The Magic of Mustard

More than just a condiment, this spicy herb is among the world’s favorites for flavor and health.


| October/November 2007



Mr. Mustard

Barry Levenson, curator of the Mount Horeb Mustard Museum, stirs up interest in his favorite flavor.

Recipes:

I don’t know exactly when my fascination with mustard began. Maybe it started with the Clue board game I played as a child. (Was the villain Colonel Mustard in the ballroom with the candlestick?)

Something about the word and the way mustard tasted on hot dogs and hamburgers held my interest and as I grew older, I found myself inextricably attracted to the pungent spice.
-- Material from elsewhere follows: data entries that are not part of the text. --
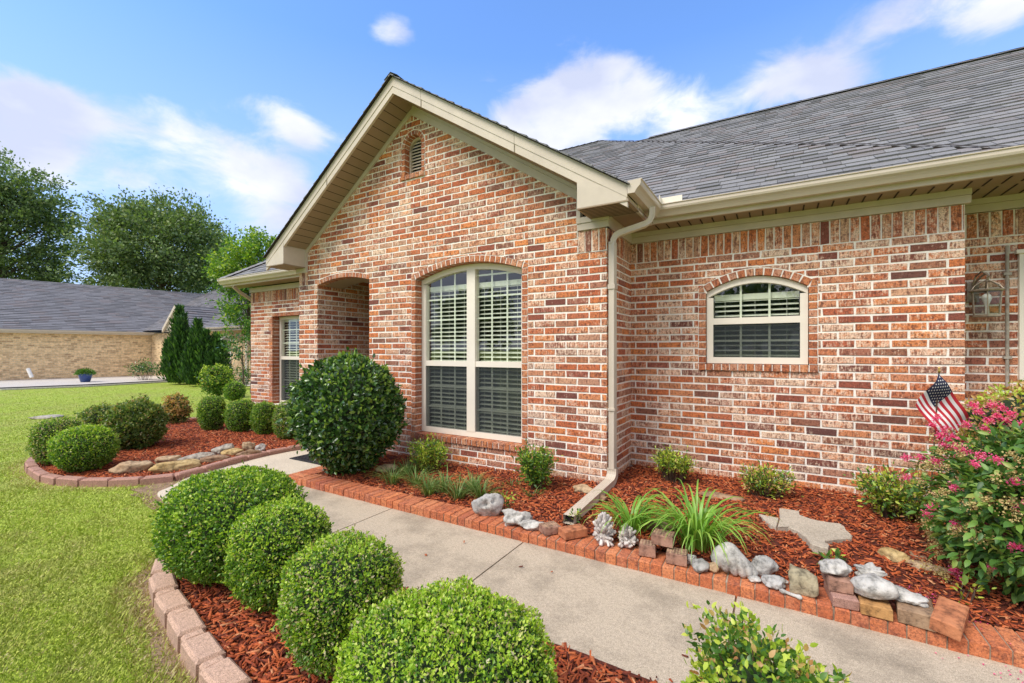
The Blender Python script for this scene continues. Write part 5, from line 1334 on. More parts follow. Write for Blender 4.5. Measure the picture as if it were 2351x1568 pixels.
stone(863, 916, 1060, 1087, .05, M['rock_tan'], 'tan stone half hidden beside the holly bush trunk', 11, depth=.6)
stone(1314, 1362, 1107, 1136, .1, M['rock_tan'], 'tan stone against the wall corner behind the downspout leader', 12, depth=.6)
stone(1368, 1394, 1132, 1154, .1, M['rock_brown'], 'small brown stone on the far side of the downspout leader', 13)
stone(1600, 1702, 1126, 1154, .1, M['rock_brown'], 'long flat brown stone lying behind the larger daylily', 14, depth=.35)
stone(1486, 1553, 1184, 1225, .08, M['rock_tan'], 'tan rounded stone between the two daylilies', 15, depth=.5)
stone(2025, 2080, 1251, 1297, .085, M['rock_gold'], 'ochre rounded stone left of the pink flowering bush', 16, depth=.8)
stone(2076, 2124, 1265, 1289, .085, M['rock_brown'], 'flat brown stone just behind the ochre rounded one', 17, depth=.7)
stone(2084, 2168, 1285, 1316, .085, M['rock_tan'], 'flat pale flagstone reaching under the pink flowering bush', 18, depth=.5)
ET = .064
def stone_e(u0, u1, v0, v1, mat, label, seed, zb=ET, **kw): return stone(u0, u1, v0, v1, zb, mat, label, seed, **kw)
stone_e(1083, 1156, 1128, 1187, M['rock_pale'], 'big pale stone with a round hole at the left end of the shell row', 21, hk=1.0, depth=.5, holes=[((-.2, -1, .3), .34, .75), ((.4, -1, .5), .14, .4)], rough=.22)
stone_e(1157, 1214, 1166, 1208, M['rock_white'], 'jagged white coral rock right of the holed stone', 22, rough=.55, hk=1.0, depth=.4, holes=[((0, -.6, -1), .7, .4), ((.3, -1, .6), .2, .4)])
stone_e(1190, 1250, 1191, 1219, M['rock_white'], 'smooth white stone lying on the bricks before the textured old brick', 23, depth=.5, rough=.3)
stone_e(1587, 1627, 1277, 1316, M['rock_dark'], 'round dark grey stone right of the three old bricks', 24, depth=.9)
stone_e(1625, 1649, 1283, 1316, M['rock_tan'], 'small egg shaped tan stone touching the big clam shell', 25, depth=.9)
stone_e(1727, 1779, 1273, 1326, M['rock_pale'], 'upright grey white rock right of the big clam shell', 26, hk=1.05, depth=.6, rough=.35)
stone_e(1753, 1801, 1314, 1353, M['rock_pale'], 'smooth marbled grey stone in front of the upright grey white rock', 27, depth=.8)
stone_e(1720, 1746, 1318, 1339, M['rock_white'], 'small round white shell on the brick edge in front of the clam', 28)
stone_e(1799, 1810, 1329, 1342, M['rock_white'], 'tiny white pebble left of the squared tan block', 29)
stone_e(1572, 1596, 1263, 1296, M['rock_white'], 'slender white coral fragment beside the right old brick', 30, rough=.5, depth=.5)
o = stone_e(1813, 1876, 1298, 1368, M['rock_olive'], 'squared tan sandstone block standing on the brick edge', 31, box=.92, rough=.12, hk=1.0, depth=.75)
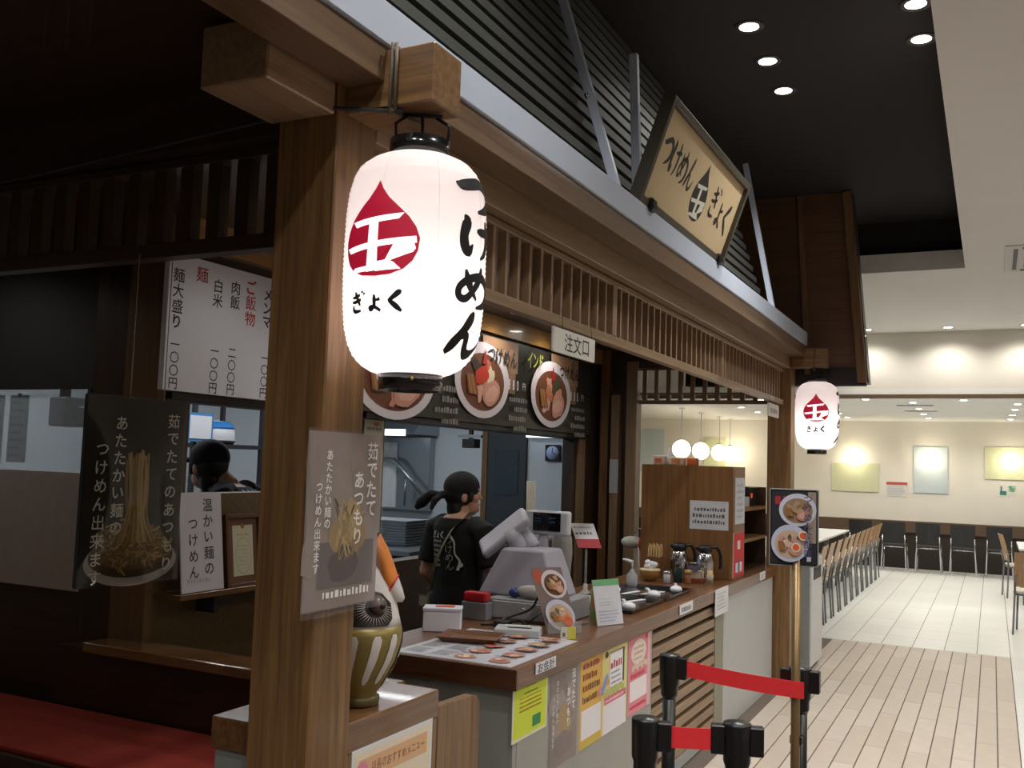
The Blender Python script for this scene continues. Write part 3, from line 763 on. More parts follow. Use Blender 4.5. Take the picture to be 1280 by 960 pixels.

I dabbed it on baked potatoes, spread it on fish and added it to marinades. Mustard powder found its way into my spice rubs, vegetable sautés, chicken and roasts.

A little mustard can work a lot of magic, I discovered. It enhances the flavor of so many foods in subtle ways while adding almost no calories. Just a few seeds or a bit of powder can transform a mundane meal into something extraordinary.

The Origins of Mustard

You might recognize mustard’s familiar zip in some of its relatives. Mustard is a member of the brassica clan, which makes it a kissing cousin to cabbage, broccoli and radishes. Three main species are used for cooking. White- or yellow-seeded Sinapis alba, formerly known as Brassica hirta, is believed to be native to the Meditteranean region. Brown-seeded B. juncea probably originated in northwest India, and black-seeded B. nigra is native to the Middle East and Asia Minor. All three have naturalized throughout most of North America.

Food historians think mustard was first cultivated in India around 3000 B.C., and ancient Romans brought the seeds to Gaul. The plant was highly valued in Biblical times: Matthew 13:31 compares a grain of mustard to the kingdom of heaven.